SULTAN RAILWAY & TIMBER COMPANY
v.
DEPARTMENT OF LABOR AND INDUSTRIES OF THE STATE OF WASHINGTON ET AL.
ECLIPSE MILL COMPANY
v.
SAME.

Nos. 274 and 275.

Supreme Court of United States.

Argued March 5, 1928.
Decided May 14, 1928.
ERROR TO THE SUPREME COURT OF WASHINGTON.

*136 Mr. Frederic E. Fuller, with whom Messrs. James W. McBurney and John H. O'Brien were on the brief, submitted for plaintiffs in error.

Mr. Mark H. Wight, with whom Mr. John H. Dunbar was on the brief, for defendants in error.

MR. JUSTICE VAN DEVANTER delivered the opinion of the Court.

These suits present the same questions, were heard together and may be disposed of in one opinion, as they were below.

They were brought to restrain the enforcement of an order, legislative in character, made by a state bureau — the objection to the order being that it is repugnant to the Constitution and laws of the United States in that it impinges on the admiralty and maritime jurisdiction of the United States. The order was upheld by the trial court and by the Supreme Court of the State, 141 Washington 172. The cases are here on writs of error sued out under § 237(a) of the Judicial Code.

The order is a statute of the State within the meaning of that section, and therefore our jurisdiction is invoked in the right mode. John P. King Manufacturing Co. v. Augusta, ante, p. 100, and cases there cited.

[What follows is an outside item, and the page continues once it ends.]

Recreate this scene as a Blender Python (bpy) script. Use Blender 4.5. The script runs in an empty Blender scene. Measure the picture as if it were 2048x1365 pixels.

The order requires each of the plaintiffs from time to time to report the number of men employed by it in the work about to be described; together with the wages paid to them, and to pay into the State's workmen's compensation fund, out of which injured employees are compensated, premiums or assessments based on such wages.

*137 The plaintiff in one suit is conducting logging operations, a part of which consists in putting sawlogs into booms, after they have been thrown into a navigable river, so that they conveniently may be towed elsewhere for sale. The men are employed in the booming work. The plaintiff in the other suit conducts a saw mill on the bank of a navigable river. Logs are towed in booms to a point adjacent to the mill and then anchored. The booms afterwards are taken apart and the logs are guided to a conveyor extending into the river and then drawn into the mill for sawing. The men are employed in taking apart the booms and guiding the logs to the conveyor. In both instances the place of work is on navigable water — in one it is done before actual transportation begins and in the other after the transportation is completed.

It is settled by our decisions that where the employment, although maritime in character, pertains to local matters, having only an incidental relation to navigation and commerce, the rights, obligations and liabilities of the parties, as between themselves, may be regulated by local rules which do not work material prejudice to the characteristic features of the general maritime law or interfere with its uniformity. Grant Smith-Porter Co. v. Rohde, 257 U.S. 469; Millers' Indemnity Underwriters v. Braud, 270 U.S. 59; Alaska Packers Association v. Industrial Accident Commission, 276 U.S. 467.

We think the order in question as applied to the situations disclosed comes within that rule.

Judgments affirmed.

MR. JUSTICE BRANDEIS.

For reasons stated in John P. King Manufacturing Co. v. City Council of Augusta, ante, p. 100, MR. JUSTICE HOLMES and I think that the writs of error in these cases also should be dismissed. Treating these writs of error as *138 petitions for certiorari (see Gaines v. Washington, ante, p. 81), we think that the petitions should be denied. The trivial character of the questions presented illustrates again the wisdom of not granting, in cases involving the orders of administrative boards, a review as of right — with its attendant right to oral argument. It is true that each of these cases presents a question involving the Federal Constitution. But in both the controlling principle is well settled, and the question presented is simply whether on the particular facts it is applicable. Obviously such a question is of no general importance. The number of administrative boards, state and municipal, with like power to issue orders is now very large. Each board issues many orders. And each order may, by its application to varying facts, give rise to many distinct constitutional questions. Dahnke-Walker Milling Co. v. Bondurant, 257 U.S. 282.